====== Data rows ======

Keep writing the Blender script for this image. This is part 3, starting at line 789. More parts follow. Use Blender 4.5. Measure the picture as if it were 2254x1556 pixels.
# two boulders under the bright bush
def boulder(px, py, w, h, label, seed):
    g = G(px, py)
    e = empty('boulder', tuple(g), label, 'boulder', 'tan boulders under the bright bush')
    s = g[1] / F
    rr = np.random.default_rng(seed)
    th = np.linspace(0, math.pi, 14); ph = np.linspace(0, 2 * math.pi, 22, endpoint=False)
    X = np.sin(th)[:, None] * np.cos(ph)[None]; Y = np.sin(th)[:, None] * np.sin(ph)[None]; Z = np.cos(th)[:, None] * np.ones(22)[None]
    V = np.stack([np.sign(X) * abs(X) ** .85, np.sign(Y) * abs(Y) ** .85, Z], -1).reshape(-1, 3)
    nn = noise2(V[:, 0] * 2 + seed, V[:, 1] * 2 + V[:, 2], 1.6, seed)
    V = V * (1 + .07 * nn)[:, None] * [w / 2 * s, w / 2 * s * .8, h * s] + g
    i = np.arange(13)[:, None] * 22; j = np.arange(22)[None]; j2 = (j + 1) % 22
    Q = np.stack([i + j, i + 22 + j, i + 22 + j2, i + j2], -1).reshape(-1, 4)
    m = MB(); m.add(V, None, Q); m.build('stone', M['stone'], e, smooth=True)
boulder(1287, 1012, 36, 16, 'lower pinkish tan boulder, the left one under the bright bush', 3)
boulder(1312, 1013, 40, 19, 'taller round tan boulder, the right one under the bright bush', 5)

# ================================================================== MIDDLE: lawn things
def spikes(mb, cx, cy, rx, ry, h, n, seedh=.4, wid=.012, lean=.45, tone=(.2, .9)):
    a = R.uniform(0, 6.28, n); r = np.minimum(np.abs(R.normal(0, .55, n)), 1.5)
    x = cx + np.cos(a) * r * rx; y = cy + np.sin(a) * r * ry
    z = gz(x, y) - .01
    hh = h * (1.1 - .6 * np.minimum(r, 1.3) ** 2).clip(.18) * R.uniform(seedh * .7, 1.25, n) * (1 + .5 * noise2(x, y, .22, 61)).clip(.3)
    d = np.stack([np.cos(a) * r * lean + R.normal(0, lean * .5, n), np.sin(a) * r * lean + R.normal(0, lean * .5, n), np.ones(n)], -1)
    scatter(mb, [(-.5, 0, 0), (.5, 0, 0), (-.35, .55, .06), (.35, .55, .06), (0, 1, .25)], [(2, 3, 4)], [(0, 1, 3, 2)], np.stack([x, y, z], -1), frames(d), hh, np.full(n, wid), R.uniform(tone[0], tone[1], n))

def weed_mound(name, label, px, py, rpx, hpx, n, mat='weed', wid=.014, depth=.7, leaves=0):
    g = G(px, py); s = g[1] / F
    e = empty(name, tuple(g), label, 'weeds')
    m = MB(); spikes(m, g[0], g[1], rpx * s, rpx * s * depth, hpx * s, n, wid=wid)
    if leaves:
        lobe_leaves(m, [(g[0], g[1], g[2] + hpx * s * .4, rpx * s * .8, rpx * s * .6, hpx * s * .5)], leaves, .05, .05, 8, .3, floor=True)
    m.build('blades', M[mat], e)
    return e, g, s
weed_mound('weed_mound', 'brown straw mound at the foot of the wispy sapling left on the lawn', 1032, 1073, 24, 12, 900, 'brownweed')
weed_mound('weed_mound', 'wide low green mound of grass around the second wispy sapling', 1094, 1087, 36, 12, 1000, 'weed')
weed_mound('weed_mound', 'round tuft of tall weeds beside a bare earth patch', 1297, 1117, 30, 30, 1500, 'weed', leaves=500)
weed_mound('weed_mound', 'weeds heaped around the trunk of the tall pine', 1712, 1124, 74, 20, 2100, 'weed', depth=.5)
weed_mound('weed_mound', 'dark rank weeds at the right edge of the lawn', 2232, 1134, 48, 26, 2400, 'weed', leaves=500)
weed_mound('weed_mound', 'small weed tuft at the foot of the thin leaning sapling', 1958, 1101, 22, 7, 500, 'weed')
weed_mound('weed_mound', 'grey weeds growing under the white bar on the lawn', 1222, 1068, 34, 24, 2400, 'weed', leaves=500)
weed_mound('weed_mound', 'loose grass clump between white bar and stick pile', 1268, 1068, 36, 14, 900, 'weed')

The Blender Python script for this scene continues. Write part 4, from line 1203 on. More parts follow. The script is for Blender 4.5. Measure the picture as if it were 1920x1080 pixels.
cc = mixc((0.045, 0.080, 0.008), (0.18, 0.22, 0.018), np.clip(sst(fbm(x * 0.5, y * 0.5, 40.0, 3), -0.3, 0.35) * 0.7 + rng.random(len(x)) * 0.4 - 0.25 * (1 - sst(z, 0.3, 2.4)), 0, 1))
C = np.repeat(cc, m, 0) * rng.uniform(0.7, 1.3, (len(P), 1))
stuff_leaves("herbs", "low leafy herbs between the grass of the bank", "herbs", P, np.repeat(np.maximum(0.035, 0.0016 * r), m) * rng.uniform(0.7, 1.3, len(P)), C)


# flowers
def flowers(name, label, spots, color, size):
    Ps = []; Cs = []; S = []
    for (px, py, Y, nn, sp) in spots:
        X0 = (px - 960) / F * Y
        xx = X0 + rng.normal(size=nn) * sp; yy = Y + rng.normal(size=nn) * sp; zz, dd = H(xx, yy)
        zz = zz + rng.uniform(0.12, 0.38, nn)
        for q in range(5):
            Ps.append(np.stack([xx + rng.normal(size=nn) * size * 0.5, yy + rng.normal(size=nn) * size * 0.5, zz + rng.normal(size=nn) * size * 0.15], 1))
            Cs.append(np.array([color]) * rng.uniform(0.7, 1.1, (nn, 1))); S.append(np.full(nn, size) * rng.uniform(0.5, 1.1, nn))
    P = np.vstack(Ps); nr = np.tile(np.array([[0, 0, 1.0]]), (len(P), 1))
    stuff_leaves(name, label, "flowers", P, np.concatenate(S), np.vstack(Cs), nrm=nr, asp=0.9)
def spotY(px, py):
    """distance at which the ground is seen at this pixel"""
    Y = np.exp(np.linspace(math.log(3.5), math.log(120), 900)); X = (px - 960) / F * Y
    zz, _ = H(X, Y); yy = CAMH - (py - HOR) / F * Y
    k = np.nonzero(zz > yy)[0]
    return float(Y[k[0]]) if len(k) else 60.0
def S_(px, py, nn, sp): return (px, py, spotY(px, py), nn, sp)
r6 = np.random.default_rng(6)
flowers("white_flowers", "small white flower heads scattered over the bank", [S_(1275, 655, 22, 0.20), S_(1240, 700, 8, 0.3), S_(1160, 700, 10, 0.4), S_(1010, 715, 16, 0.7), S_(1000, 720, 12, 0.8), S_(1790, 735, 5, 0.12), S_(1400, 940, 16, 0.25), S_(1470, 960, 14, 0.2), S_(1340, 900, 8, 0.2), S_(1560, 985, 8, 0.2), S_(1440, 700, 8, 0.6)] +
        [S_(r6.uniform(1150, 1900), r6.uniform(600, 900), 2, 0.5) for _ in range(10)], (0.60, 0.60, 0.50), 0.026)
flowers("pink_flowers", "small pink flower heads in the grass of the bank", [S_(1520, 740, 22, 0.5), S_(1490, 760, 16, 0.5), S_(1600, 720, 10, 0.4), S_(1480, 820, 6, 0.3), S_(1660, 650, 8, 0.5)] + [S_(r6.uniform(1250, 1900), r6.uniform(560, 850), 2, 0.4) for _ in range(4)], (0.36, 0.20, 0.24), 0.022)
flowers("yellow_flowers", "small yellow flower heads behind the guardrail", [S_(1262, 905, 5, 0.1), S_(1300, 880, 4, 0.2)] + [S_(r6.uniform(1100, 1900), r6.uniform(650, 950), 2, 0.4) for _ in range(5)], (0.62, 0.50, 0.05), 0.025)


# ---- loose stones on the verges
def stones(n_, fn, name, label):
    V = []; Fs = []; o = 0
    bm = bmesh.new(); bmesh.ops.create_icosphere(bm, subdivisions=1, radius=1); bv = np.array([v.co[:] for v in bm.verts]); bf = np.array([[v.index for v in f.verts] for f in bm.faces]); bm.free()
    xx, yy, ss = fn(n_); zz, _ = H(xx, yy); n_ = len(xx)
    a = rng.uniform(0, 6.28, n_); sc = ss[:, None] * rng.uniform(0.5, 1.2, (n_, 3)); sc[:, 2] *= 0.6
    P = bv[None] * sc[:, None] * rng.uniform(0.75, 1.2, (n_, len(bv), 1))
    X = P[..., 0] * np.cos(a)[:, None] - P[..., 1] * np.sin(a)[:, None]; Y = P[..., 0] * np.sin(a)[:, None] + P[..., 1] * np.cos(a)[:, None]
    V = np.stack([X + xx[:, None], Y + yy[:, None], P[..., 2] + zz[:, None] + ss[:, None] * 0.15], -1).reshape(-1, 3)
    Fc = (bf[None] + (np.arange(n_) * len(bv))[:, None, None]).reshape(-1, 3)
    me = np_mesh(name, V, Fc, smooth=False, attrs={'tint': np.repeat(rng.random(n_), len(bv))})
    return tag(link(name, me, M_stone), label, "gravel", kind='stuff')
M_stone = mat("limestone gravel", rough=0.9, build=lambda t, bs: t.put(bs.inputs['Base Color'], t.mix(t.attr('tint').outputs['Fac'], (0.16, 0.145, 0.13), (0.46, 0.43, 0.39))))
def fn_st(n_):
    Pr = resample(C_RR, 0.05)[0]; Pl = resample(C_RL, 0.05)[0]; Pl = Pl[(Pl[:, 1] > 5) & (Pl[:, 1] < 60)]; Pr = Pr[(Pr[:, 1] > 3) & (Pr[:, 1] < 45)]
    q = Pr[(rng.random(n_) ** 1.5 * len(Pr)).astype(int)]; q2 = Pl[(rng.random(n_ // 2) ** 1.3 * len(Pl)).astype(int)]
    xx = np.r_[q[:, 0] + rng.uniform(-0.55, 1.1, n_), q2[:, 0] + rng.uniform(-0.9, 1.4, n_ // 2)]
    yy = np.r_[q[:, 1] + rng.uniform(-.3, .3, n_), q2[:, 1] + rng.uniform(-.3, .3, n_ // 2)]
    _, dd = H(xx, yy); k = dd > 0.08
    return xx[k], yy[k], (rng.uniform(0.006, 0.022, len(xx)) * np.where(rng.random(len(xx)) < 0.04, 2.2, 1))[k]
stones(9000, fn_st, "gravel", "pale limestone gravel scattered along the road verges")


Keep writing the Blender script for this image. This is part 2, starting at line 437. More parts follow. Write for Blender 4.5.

======

Task to complete:
Extract, from the material above, each line holding the word "starting".

Task answer:
Keep writing the Blender script for this image. This is part 3, starting at line 789. More parts follow. Use Blender 4.5. Measure the picture as if it were 2254x1556 pixels.
Keep writing the Blender script for this image. This is part 2, starting at line 437. More parts follow. Write for Blender 4.5.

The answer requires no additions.